Of course, I personally feel sad that they’re gone, and I know that all their loved ones feel sad that they’re gone. But I do feel like there’s such a beauty in knowing that they transitioned on in the way that they wanted to.
It’s been many years since they’ve died, and the film has this lyrical, poetic way of looking at their passing. But for their friends and family, I could imagine them thinking, “Well, yeah, that’s great, but I’m still angry at them for dying the way they did, that they weren’t more careful.” Did you encounter that when doing your interviews?
I never encountered anger, but there’s still that ineffable “Why?” that you can detect sometimes behind the voices of those who grieve. I think that the people that we largely spoke with still very much miss them — and this is 31 years ago that they passed.
One really beautiful thing is that one of our consultants on the film, a geologist named Leanne Wiberg who worked with them at the Smithsonian, she was saying that the process of consulting on our film and getting to see their images once again has helped her grieve and helped her get in touch with some of those memories. I hope that’ll be true for other people who know them.

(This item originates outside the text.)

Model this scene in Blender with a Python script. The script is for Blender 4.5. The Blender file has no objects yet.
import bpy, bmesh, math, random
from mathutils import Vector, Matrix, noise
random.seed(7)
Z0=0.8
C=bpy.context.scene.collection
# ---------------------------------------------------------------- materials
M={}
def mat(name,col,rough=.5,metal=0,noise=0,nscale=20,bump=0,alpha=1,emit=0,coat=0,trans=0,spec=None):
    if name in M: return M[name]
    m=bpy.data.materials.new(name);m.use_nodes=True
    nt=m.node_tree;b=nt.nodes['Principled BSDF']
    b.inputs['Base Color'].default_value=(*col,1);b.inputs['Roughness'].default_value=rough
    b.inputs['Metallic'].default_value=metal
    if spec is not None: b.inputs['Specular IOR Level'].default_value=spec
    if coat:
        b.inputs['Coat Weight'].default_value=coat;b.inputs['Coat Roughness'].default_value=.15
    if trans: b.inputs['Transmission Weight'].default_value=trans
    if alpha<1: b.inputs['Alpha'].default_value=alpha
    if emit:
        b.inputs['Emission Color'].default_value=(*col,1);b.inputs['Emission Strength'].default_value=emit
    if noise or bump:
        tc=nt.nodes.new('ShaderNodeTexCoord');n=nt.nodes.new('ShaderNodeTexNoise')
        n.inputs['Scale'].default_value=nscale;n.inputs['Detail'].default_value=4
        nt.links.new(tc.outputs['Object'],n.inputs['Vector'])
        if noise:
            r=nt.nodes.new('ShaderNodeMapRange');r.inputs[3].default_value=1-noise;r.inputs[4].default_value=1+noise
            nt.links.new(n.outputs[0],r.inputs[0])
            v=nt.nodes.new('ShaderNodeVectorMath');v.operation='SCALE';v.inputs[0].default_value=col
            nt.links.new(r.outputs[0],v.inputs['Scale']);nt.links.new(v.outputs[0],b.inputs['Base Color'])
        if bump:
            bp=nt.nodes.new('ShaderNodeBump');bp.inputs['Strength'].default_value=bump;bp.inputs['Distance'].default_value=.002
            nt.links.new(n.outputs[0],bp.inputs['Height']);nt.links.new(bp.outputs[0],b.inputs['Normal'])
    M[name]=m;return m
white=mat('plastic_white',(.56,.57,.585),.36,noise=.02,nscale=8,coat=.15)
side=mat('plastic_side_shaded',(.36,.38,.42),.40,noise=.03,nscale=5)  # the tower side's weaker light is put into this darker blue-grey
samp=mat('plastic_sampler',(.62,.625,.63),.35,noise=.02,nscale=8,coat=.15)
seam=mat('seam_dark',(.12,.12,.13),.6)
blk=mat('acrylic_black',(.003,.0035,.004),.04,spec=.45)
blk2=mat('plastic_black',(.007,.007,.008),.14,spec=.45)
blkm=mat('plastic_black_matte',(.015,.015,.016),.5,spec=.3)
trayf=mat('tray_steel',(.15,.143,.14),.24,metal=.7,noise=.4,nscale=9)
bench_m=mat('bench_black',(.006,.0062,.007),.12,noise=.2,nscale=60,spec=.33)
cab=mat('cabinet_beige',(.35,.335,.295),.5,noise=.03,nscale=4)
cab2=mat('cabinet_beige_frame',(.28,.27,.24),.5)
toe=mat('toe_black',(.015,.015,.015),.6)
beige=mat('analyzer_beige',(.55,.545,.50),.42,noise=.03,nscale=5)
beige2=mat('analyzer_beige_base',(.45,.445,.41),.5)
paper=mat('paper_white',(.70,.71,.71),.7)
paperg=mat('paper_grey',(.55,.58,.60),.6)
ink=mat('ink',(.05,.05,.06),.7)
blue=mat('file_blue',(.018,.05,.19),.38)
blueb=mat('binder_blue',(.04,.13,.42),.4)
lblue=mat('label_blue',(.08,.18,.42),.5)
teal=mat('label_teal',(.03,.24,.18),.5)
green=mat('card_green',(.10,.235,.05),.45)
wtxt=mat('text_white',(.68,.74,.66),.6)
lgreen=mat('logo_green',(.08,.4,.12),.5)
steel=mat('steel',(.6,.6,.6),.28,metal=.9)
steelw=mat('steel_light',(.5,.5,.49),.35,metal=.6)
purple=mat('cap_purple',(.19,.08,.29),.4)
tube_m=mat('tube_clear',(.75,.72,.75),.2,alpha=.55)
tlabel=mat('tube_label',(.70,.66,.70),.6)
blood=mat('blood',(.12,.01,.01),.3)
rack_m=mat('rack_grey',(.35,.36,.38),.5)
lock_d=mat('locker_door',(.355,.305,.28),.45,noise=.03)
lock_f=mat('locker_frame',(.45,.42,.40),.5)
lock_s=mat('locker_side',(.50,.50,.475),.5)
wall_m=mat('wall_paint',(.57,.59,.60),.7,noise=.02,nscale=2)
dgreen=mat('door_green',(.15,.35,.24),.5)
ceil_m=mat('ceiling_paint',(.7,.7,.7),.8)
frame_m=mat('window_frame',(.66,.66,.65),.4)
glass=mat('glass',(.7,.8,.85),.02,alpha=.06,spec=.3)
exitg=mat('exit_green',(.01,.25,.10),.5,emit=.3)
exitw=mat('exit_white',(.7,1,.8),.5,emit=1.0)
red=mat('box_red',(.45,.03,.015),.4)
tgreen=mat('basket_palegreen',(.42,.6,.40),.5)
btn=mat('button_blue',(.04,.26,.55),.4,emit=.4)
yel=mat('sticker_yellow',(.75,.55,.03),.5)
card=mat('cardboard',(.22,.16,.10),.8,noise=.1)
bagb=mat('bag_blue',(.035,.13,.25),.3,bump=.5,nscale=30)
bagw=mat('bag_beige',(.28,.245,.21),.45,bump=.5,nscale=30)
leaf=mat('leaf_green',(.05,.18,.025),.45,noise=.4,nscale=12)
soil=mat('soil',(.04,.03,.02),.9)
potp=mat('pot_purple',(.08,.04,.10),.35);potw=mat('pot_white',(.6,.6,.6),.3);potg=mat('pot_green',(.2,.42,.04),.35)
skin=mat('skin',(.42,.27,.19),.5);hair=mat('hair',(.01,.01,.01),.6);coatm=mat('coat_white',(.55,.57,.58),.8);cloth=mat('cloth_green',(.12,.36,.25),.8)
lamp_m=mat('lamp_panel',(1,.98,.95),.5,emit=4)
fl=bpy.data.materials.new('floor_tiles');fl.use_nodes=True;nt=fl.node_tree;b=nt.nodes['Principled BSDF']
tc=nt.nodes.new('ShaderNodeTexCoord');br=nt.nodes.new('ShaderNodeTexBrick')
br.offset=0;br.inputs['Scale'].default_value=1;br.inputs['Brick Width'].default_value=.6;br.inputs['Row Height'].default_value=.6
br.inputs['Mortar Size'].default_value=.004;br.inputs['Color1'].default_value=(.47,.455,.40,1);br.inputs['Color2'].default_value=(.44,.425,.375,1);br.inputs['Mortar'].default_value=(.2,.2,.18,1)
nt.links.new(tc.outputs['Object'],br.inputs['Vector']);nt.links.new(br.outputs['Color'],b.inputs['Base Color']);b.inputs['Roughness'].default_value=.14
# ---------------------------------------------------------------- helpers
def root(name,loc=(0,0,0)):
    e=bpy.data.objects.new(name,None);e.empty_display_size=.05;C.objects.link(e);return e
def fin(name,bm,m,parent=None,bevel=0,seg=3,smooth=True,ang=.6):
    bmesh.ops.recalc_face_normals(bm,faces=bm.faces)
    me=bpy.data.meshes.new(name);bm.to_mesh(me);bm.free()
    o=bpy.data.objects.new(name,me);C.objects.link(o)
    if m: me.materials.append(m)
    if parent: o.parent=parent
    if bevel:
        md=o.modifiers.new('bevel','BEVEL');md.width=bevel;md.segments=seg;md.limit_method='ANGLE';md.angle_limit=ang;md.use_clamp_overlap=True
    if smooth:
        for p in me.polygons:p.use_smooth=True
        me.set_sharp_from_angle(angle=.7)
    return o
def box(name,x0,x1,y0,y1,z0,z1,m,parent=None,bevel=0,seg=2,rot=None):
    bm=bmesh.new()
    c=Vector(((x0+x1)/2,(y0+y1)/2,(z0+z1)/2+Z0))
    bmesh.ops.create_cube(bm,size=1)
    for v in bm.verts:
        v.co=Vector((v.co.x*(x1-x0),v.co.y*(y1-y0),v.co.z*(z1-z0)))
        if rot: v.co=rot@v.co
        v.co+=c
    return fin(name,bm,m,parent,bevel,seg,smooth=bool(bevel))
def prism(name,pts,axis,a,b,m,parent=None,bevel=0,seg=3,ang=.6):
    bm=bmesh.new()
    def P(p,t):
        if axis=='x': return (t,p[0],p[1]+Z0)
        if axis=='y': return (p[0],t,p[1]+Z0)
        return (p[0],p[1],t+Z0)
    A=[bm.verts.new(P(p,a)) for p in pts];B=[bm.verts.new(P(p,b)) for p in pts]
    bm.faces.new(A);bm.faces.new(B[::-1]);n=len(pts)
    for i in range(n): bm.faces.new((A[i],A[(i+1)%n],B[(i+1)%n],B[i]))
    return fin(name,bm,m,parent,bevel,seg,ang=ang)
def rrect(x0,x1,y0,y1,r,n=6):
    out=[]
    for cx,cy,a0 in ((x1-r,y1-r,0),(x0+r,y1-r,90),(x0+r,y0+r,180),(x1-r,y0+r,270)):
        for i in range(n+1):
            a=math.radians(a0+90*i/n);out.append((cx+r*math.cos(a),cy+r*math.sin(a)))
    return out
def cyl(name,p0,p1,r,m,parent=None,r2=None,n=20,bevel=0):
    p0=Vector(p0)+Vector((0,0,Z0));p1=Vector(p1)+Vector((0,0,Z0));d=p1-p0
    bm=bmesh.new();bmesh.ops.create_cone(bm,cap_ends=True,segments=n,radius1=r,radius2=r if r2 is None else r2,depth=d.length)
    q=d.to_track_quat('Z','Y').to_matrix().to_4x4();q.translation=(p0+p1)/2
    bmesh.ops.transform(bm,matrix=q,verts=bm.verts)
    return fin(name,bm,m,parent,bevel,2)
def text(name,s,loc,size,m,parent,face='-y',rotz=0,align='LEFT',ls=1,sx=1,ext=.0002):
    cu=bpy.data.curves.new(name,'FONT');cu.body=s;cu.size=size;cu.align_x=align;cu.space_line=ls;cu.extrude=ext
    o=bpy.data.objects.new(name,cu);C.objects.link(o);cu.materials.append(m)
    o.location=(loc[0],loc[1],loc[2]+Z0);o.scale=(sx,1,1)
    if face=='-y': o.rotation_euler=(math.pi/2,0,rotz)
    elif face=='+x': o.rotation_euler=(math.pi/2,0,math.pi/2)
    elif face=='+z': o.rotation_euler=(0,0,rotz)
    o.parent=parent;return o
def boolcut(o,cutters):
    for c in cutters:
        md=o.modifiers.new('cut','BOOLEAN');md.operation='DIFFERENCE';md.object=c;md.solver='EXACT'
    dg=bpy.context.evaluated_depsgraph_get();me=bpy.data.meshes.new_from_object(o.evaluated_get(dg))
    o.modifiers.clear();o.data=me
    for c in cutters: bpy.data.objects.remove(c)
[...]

One of the very first things that Bertrand Krafft, Maurice’s older brother, told me in my very first phone call with him [was] “Maurice and Katia must not be forgotten.” And, of course, there’s still sadness behind his voice. But I’m so hopeful that their legacy will just continue to live and live and live. The fact that their imagery is now traveling the world, once again, after 30 years when it used to travel the world… I wouldn’t blame people if they were angry at them. But I hope that there can be a celebration and a connectedness to the kind of beautiful lives that they lived.